### Work instructions:
Copy the first line of the material below and every later line through the line containing "for x in (-17.7, -14.15): m", without any other output.

### Provided data:

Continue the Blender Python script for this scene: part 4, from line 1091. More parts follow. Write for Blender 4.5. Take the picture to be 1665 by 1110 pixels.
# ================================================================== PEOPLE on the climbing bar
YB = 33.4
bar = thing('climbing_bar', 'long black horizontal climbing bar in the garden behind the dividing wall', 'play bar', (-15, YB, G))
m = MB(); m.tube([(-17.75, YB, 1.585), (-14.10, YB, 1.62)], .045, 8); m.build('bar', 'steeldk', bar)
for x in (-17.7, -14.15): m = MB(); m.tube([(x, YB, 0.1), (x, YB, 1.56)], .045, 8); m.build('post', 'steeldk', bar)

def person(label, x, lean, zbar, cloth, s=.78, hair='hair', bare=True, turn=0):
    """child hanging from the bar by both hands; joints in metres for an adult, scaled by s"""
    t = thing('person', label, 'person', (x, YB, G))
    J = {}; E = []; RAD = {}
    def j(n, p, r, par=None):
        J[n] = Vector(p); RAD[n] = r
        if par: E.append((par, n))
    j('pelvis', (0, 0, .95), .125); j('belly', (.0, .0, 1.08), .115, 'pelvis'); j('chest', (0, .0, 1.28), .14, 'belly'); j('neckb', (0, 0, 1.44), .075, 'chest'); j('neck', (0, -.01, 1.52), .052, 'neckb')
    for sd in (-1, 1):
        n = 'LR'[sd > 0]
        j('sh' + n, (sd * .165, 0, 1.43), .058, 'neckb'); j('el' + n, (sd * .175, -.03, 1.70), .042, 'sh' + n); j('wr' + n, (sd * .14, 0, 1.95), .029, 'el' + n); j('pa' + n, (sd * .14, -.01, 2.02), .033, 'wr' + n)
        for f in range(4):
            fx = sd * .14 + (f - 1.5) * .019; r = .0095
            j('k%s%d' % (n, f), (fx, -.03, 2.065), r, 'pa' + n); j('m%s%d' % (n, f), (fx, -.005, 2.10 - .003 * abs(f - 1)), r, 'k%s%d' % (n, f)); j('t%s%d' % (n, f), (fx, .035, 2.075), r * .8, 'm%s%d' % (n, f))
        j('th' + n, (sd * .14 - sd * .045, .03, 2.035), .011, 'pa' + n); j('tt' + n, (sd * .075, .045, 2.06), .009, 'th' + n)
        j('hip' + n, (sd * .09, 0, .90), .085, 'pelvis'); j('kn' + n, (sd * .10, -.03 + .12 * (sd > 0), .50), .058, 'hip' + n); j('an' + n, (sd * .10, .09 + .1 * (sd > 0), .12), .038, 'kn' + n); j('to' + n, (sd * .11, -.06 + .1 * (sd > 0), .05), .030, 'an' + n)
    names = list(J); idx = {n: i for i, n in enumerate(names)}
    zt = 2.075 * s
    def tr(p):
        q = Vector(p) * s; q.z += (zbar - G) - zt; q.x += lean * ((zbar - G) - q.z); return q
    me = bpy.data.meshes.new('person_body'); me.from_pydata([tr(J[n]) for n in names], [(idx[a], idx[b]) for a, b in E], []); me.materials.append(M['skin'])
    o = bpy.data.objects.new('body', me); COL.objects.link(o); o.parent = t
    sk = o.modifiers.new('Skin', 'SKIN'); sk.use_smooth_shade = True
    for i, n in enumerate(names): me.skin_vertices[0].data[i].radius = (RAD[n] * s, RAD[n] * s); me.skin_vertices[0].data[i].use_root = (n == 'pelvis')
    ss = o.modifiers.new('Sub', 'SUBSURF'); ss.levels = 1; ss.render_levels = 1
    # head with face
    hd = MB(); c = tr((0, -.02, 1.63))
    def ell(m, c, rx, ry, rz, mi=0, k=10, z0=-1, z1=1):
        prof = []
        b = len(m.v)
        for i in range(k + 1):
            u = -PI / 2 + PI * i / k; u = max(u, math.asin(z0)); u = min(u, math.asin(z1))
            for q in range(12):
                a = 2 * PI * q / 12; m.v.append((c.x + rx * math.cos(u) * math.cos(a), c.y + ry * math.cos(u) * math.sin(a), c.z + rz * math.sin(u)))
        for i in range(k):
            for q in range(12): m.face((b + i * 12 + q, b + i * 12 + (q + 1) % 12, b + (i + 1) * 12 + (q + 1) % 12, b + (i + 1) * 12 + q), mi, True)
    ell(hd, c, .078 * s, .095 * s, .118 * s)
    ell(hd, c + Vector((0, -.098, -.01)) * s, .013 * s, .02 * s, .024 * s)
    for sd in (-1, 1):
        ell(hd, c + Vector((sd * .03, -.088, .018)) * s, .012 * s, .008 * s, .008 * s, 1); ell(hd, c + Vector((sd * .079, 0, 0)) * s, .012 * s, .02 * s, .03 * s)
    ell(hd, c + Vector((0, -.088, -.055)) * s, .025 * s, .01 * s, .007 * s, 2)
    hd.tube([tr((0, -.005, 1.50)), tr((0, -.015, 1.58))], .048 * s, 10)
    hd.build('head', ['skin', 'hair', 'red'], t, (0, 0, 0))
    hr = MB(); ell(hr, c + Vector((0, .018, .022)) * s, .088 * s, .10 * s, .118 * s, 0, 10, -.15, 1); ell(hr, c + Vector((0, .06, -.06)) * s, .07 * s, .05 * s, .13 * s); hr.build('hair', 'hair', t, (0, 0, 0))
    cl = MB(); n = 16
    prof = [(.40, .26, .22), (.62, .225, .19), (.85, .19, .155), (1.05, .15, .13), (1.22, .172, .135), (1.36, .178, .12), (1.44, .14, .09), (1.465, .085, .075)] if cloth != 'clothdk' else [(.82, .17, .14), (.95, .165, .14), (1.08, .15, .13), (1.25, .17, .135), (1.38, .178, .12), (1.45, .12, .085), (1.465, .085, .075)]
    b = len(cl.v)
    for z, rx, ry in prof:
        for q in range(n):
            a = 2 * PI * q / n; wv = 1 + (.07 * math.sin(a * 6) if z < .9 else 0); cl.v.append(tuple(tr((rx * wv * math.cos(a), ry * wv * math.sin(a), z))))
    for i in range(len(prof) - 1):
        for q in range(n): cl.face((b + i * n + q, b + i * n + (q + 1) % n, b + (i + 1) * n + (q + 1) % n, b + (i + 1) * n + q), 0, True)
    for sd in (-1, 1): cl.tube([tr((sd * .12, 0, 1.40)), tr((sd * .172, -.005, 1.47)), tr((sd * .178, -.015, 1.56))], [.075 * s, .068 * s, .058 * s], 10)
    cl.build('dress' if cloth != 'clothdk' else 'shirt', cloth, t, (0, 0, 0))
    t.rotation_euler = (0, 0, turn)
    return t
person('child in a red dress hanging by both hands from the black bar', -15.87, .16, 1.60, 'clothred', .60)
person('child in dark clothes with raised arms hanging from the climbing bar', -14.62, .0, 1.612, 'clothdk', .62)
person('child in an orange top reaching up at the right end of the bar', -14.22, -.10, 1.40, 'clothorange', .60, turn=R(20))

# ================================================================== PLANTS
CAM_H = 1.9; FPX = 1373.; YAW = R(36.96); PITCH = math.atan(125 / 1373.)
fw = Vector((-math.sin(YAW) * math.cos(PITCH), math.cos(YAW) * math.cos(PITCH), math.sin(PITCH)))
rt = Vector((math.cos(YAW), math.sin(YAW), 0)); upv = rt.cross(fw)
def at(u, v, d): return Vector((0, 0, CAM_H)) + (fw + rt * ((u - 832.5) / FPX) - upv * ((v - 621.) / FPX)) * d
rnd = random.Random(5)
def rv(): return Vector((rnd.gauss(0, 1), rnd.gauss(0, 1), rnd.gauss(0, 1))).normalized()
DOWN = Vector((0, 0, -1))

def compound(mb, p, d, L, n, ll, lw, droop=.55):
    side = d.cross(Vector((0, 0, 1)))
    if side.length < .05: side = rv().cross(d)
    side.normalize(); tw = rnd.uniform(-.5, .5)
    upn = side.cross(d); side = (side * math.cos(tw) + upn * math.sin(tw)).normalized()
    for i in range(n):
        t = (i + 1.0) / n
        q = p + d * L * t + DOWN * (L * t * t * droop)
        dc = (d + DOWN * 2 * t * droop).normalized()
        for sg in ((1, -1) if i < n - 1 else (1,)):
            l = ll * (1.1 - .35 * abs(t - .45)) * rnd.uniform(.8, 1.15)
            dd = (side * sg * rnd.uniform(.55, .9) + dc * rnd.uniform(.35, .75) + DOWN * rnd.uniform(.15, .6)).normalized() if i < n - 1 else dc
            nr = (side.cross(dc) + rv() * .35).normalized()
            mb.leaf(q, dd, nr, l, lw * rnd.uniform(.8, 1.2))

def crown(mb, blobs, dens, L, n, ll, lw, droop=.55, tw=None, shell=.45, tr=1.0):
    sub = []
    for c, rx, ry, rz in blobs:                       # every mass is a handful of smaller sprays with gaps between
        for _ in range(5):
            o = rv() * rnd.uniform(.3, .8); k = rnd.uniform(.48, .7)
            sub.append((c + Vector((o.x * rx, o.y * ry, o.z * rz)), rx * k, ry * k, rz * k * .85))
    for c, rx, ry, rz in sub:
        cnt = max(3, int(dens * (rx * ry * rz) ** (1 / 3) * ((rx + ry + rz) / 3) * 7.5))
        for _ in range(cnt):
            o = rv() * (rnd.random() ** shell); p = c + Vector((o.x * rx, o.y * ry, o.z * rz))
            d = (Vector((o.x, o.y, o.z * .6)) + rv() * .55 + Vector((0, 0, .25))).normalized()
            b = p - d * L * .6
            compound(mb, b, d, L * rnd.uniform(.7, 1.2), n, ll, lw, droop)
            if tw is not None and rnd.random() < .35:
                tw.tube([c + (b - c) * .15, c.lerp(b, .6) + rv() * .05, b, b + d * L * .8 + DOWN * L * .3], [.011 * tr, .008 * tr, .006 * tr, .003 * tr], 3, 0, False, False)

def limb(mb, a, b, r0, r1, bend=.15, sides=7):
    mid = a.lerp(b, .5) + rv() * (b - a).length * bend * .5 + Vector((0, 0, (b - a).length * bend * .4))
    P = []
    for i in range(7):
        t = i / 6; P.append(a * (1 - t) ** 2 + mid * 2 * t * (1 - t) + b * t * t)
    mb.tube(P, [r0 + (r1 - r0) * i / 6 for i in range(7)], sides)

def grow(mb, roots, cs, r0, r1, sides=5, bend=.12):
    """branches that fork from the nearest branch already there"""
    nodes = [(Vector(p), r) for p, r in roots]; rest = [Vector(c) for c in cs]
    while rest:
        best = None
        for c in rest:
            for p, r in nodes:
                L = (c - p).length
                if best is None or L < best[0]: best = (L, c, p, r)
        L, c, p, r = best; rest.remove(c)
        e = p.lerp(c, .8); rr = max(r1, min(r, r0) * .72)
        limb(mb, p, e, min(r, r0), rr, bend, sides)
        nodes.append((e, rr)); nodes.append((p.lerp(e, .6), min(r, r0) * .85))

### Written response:
Continue the Blender Python script for this scene: part 4, from line 1091. More parts follow. Write for Blender 4.5. Take the picture to be 1665 by 1110 pixels.
# ================================================================== PEOPLE on the climbing bar
YB = 33.4
bar = thing('climbing_bar', 'long black horizontal climbing bar in the garden behind the dividing wall', 'play bar', (-15, YB, G))
m = MB(); m.tube([(-17.75, YB, 1.585), (-14.10, YB, 1.62)], .045, 8); m.build('bar', 'steeldk', bar)
for x in (-17.7, -14.15): m = MB(); m.tube([(x, YB, 0.1), (x, YB, 1.56)], .045, 8); m.build('post', 'steeldk', bar)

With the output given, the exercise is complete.